Her courage – and confidence – has paid off. One of the many remarkable elements that make Rest such an intriguing listen is the constant interplay between Gainsbourg singing in both English and French, itself mirroring the interplay of dark concepts with incredibly buoyant sounds. In playing with both languages, she is able to riff one off the other, making double meanings around every corner. The title of the album itself is a pun; “Rest, it means stay [in French]. And Rest means lying and the death. It’s not opposing forces, but it’s different meanings. I like that the fact that it doesn’t… It should not be together.”
In addition to processing the death of those around her, Gainsbourg deftly turns her gaze towards the land of the living. Chief amongst these subjects is herself, an idea brought to glorious, metaphysical life in the music video for the album’s title track.
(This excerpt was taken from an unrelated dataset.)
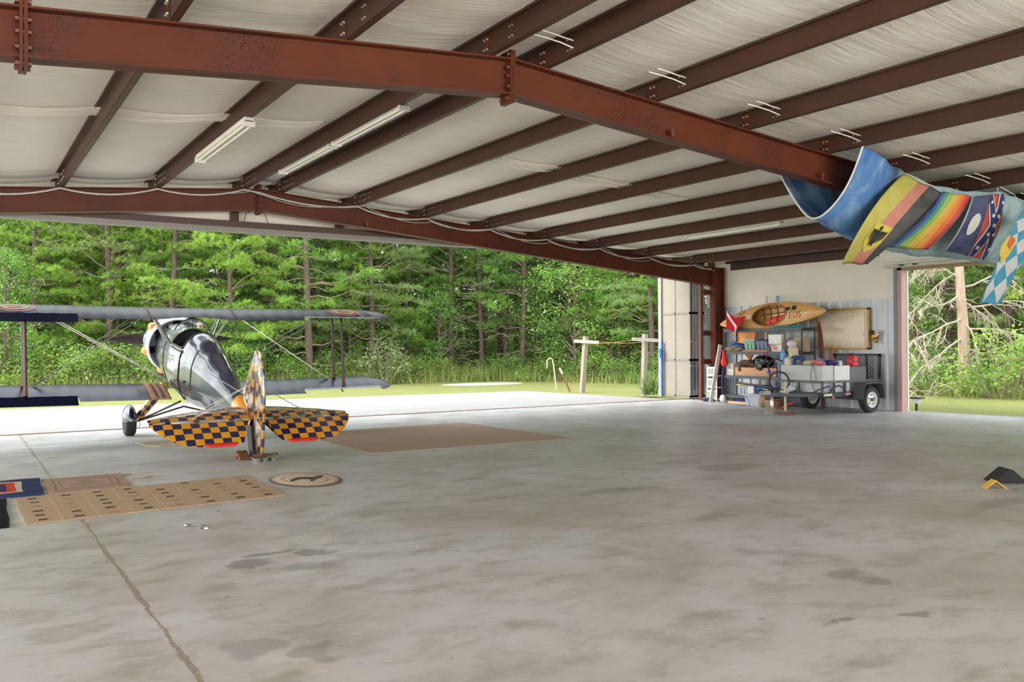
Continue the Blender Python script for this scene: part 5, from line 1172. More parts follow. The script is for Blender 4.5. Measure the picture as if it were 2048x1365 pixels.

Self-directed, it finds the artist looking through a series of film clips, some of which are her own; her visage in the aforementioned Melancholia being studied by a Charlotte now six years older, riddled with a wholly new set of traumas.
I mention that for an album inspired by her real-life sister’s passing, it must surely be no coincidence that she turns back to one of her greatest screen roles as an overprotective sister. She seems startled by my admission; “I didn’t think of that,” she utters, “I hadn’t thought of it like that. I just have instincts, and I trust my instincts.” If the gorgeousness of Rest is anything to go by, she should never have any reason to doubt such instincts.